GAIA JAVA: John Hanson and Sally Robinson on June 24

The duo of John Hanson and Sally Robinson have not graced our stage before, but they come very well-recommended by people who know!

Sally’s background is in Classical music. She has a Bachelor of Music degree and works as a freelance musician.  She is as an accompanist with the Ottawa Children’s Choir and has a teaching studio in her home, where she gives piano lessons. As well, she leads singalongs at Retirement Homes and plays weddings and background music with other musicians.

In her 30s, she took up electric bass which led to the formation of the band, “The Toasted Westerns”, Ottawa’s favourite singing sandwich!  They were sometimes a duo and sometimes a five-piece, (“The Full Platter”).  Sally played keyboard, clarinet & accordion as well as electric bass with them.

She then became the keyboard player with “The Herb Girls”,(“Ottawa’s answer to The Spice Girls”).  More recently, she formed a jazz trio, where she sang and played keys with an acoustic bass and electric guitar.

In 2009, she made a CD of all original tunes, “The S Files”.The tunes range from sassy to seductive, sentimental to sincere.

John Hanson came from the UK to Canada around 1957 and learned to play piano at an early age.
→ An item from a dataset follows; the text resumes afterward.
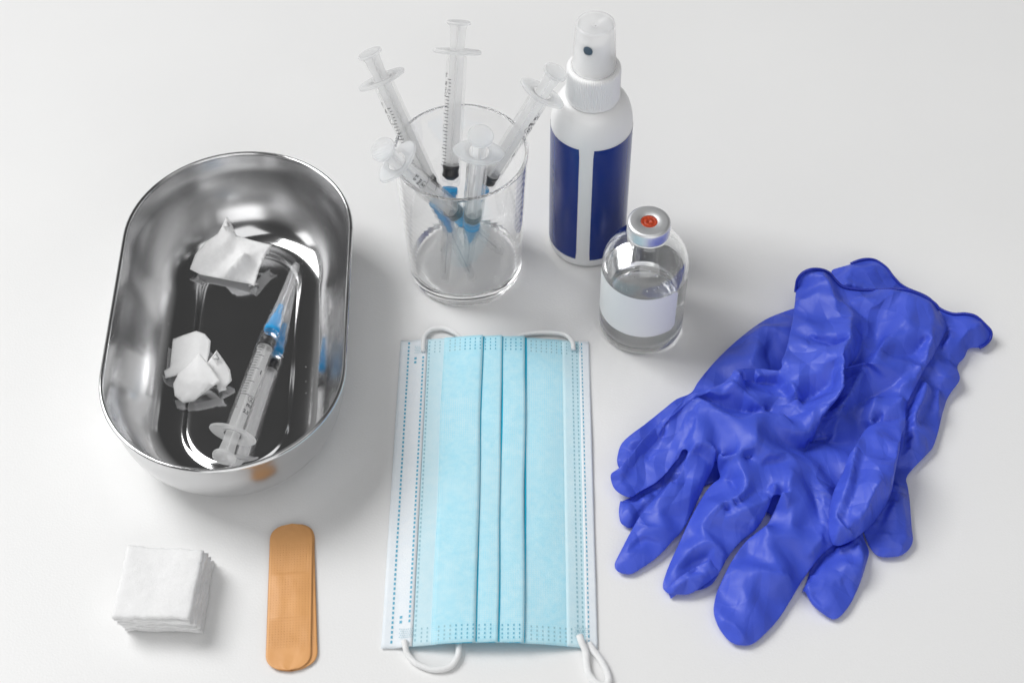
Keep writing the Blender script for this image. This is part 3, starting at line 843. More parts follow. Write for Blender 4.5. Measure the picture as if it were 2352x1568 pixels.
# ------------------------------------------------------------------ draped sheets (gloves, tissue): creases and outline traced, film stretched between
def src(x, y, z): return at(x * PW / 4096.0, y * PW / 4096.0, z)
GL = lambda z: z if z < 9 else 9 + (z - 9) * 1.7
def vZ(*p): return [src(2400 + x / .9503, 1000 + y / .9503, GL(z)) for x, y, z in p]
def vA(*p): return [src(2450 + x / 2.24, 1450 + y / 2.24, GL(z)) for x, y, z in p]
def vB(*p): return [src(2450 + x / 2.4129, 2000 + y / 2.4129, GL(z)) for x, y, z in p]
def vC(*p): return [src(3000 + x / 1.96, 1700 + y / 1.96, GL(z)) for x, y, z in p]
def vD(*p): return [src(2750 + x / 2.24, 1000 + y / 2.24, GL(z)) for x, y, z in p]
def vE(*p): return [src(3300 + x / 1.96, 1000 + y / 1.96, GL(z)) for x, y, z in p]
def vT(*p): return [src(350 + x / 1.04545, 550 + y / 1.04545, z) for x, y, z in p]

PINC = 0.17
def sheet(mb, outline, creases, h=1.5, press=0.05, smooth=3, wrinkle=0.3, wscale=0.12, seed=0, skirt=True, skirt_depth=3.0, lin=False):
    ol = [tuple(p) for p in outline]
    ol = catmull(ol, True, h * 0.85, lin)
    # drop points that come too close
    keep = [ol[0]]
    for p in ol[1:]:
        if np.linalg.norm(p[:2] - keep[-1][:2]) > h * 0.35: keep.append(p)
    ol = keep
    cr = []
    for c in creases: cr += catmull([tuple(p) for p in c], False, h * 0.7, lin)
    kd = KDTree(len(ol))
    for i, p in enumerate(ol): kd.insert((p[0], p[1], 0), i)
    kd.balance()
    fixed = list(ol); zc = []
    pts2 = [Vector((p[0], p[1])) for p in ol]; zs = [p[2] for p in ol]
    kd2 = None; used = []
    grid = {}
    def near(x, y, d):
        gx, gy = int(x // 2), int(y // 2)
        for i in (-1, 0, 1):
            for j in (-1, 0, 1):
                for (qx, qy) in grid.get((gx + i, gy + j), ()):
                    if (qx - x) ** 2 + (qy - y) ** 2 < d * d: return True
        return False
    def put(x, y): grid.setdefault((int(x // 2), int(y // 2)), []).append((x, y))
    for p in ol: put(p[0], p[1])
    nfix = len(ol)
    for p in cr:
        if not near(p[0], p[1], h * 0.5):
            put(p[0], p[1]); pts2.append(Vector((p[0], p[1]))); zs.append(p[2]); nfix += 1
    xs = [p[0] for p in ol]; ys = [p[1] for p in ol]
    rg = random.Random(seed); y = min(ys); row = 0
    while y < max(ys):
        x = min(xs) + (h / 2 if row % 2 else 0)
        while x < max(xs):
            a, c = x + rg.uniform(-.2, .2) * h, y + rg.uniform(-.2, .2) * h
            if not near(a, c, h * 0.62): pts2.append(Vector((a, c))); zs.append(None)
            x += h
        y += h * 0.87; row += 1
    no_ = len(ol)
    res = delaunay_2d_cdt(pts2, [], [list(range(no_))], 1, 1e-5)
    vco, _, faces, ov = res[0], res[1], res[2], res[3]
    us = sorted(set(i for f in faces for i in f)); rm = {q: i for i, q in enumerate(us)}
    vco = [vco[q] for q in us]; ov = [ov[q] for q in us]; faces = [[rm[i] for i in f] for f in faces]
    nV = len(vco); fz = np.full(nV, np.nan); isout = np.zeros(nV, bool)
    for i in range(nV):
        for o_ in ov[i]:
            if o_ < len(zs) and zs[o_] is not None: fz[i] = zs[o_]
            if o_ < no_: isout[i] = True
    E_ = set()
    for f in faces:
        for q in range(len(f)):
            a, c = f[q], f[(q + 1) % len(f)]; E_.add((min(a, c), max(a, c)))
    used_v = sorted(set(i for f in faces for i in f))
    E_ = np.array(sorted(E_)); ea, eb = E_[:, 0], E_[:, 1]
    deg = np.bincount(np.r_[ea, eb], minlength=nV).astype(float); deg[deg == 0] = 1
    free = np.isnan(fz); z = np.where(free, np.nanmean(fz), fz)
    def lap(q):
        return deg * q - np.bincount(ea, q[eb], nV) - np.bincount(eb, q[ea], nV)
    rhs = np.full(nV, 1.5 * h * h * press * 0.7)
    # conjugate gradients on the free vertices
    r = np.where(free, rhs - lap(z), 0); p = r.copy(); rs = r @ r
    for it in range(600):
        if rs < 1e-8: break
        Ap = np.where(free, lap(p), 0); al = rs / (p @ Ap)
        z = z + al * p; r = r - al * Ap; rn = r @ r; p = r + rn / rs * p; rs = rn
    for it in range(smooth):
        avg = (np.bincount(ea, z[eb], nV) + np.bincount(eb, z[ea], nV)) / deg
        z = np.where(isout, z, z + 0.5 * (avg - z))
    # fine wrinkles fade out at the outline
    for i in range(nV):
        d = kd.find((vco[i][0], vco[i][1], 0))[2]
        fade = min(1, d / 4.0)
        if wrinkle and fade > 0:
            q = Vector((vco[i][0] * wscale, vco[i][1] * wscale, seed * 3.7))
            q = q + 0.5 * noise.noise_vector(q * 0.8)
            w = noise.voronoi(q)[0][0]; w2 = noise.voronoi(q * 2.1)[0][0]
            z[i] += wrinkle * fade * ((w - 0.5) * 2.6 + (w2 - 0.5) * 1.0)
    verts = [(vco[i][0], vco[i][1], z[i]) for i in range(nV)]
    fs = [tuple(f) for f in faces]
    if skirt:
        # boundary loops -> film curls under
        cnt = {}
        for f in faces:
            for q in range(len(f)):
                a, c = f[q], f[(q + 1) % len(f)]; cnt[(a, c)] = 1
        bnd = {a: c for (a, c) in cnt if (c, a) not in cnt}
        nxt = dict(bnd); prv = {c: a for a, c in bnd.items()}
        ids = list(bnd); base = len(verts); idx = {v_: q for q, v_ in enumerate(ids)}; nb = len(ids)
        levels = ((0.1, 0.25), (1.2, 0.6), (4.0, skirt_depth))
        for inn, dn in levels:
            for v_ in ids:
                pv, nx_ = verts[prv.get(v_, v_)], verts[nxt.get(v_, v_)]
                t = Vector((nx_[0] - pv[0], nx_[1] - pv[1], 0))
                nrm = Vector((-t.y, t.x, 0)).normalized() if t.length > 1e-6 else Vector((0, 0, 0))
                vx = verts[v_]
                verts.append((vx[0] + nrm.x * inn, vx[1] + nrm.y * inn, max(0.05 + 0.02 * (dn < 2), vx[2] - dn)))
        for q, v_ in enumerate(ids):
            w_ = nxt[v_]
            if w_ not in idx: continue
            q2 = idx[w_]; last = (v_, w_)
            for L in range(len(levels)):
                a, c = base + L * nb + q, base + L * nb + q2
                fs.append((last[1], last[0], a, c)); last = (a, c)
    pin = [1.0 if isout[i] else (PINC if not free[i] else 0.0) for i in range(nV)] + [1.0] * (len(verts) - nV)
    mb.pins = getattr(mb, 'pins', []) + pin
    dd_ = [kd.find((p_[0], p_[1], 0))[2] for p_ in verts]
    mb.slack = getattr(mb, 'slack', []) + [max(0.0, min(1.0, (d_ - 5.0) / 9.0)) for d_ in dd_]
    mb.ranges = getattr(mb, 'ranges', []) + [(len(mb.v), nV, len(verts))]
    mb.add(verts, fs)
    return mb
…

He found that he really embraced music  when he was given his first guitar at the age of 12. Largely self-taught, John developed a unique style of finger picking and it wasn’t long before he was writing original compositions.

Starting in 1968 John devoted himself to learning the repertoire of James Taylor (Sweet Baby James and Mud Slide Slim). To this day John remains a Taylor fan, and that influence is probably most notable in John’s rendition of the Stephen Foster composition, Oh! Susanna.

In the mid 1970s John struck up a musical partnership with fellow guitarist, composer and local music teacher, John Cooper. For the better part of a decade Hanson & Cooper, (often performing as Jive Johnny and the Ozone Ranger), built a large local following as the house band at an Oakville club called ‘the Riverside’. The repertoire was an eclectic mix of original ballads and often obscure, up-tempo cover tunes.

In 2007 (having moved to Ottawa to work for the federal government on sustainable communities) John decided that a serious recording of his music was long overdue. Pulling together his musical friends, he spent two years working with Fred Tomlinson and Sjef Frenken at Max Digital in Ottawa to produce It’s a Sin to Tell a Lie. As local jazz broadcaster Ron Sweetman says, the result is “refreshingly straightforward and unpretentious.” “It’s a Sin to Tell a Lie” is an eclectic collection of jazz standards, ballads and original compositions that immediately puts the listener at ease with beautiful melodies, rich harmonies, and outstanding performances by prominent Canadian musicians.

Sally Robinson and John Hanson have been playing together informally, on and off for the last couple of years.  They’re happy to finally launch their duo, so come along and check them out this Friday.

John Hanson and Sally Robinson play on Friday, June 24 at 7:00pm at Gaia Java on Stittsville Main Street.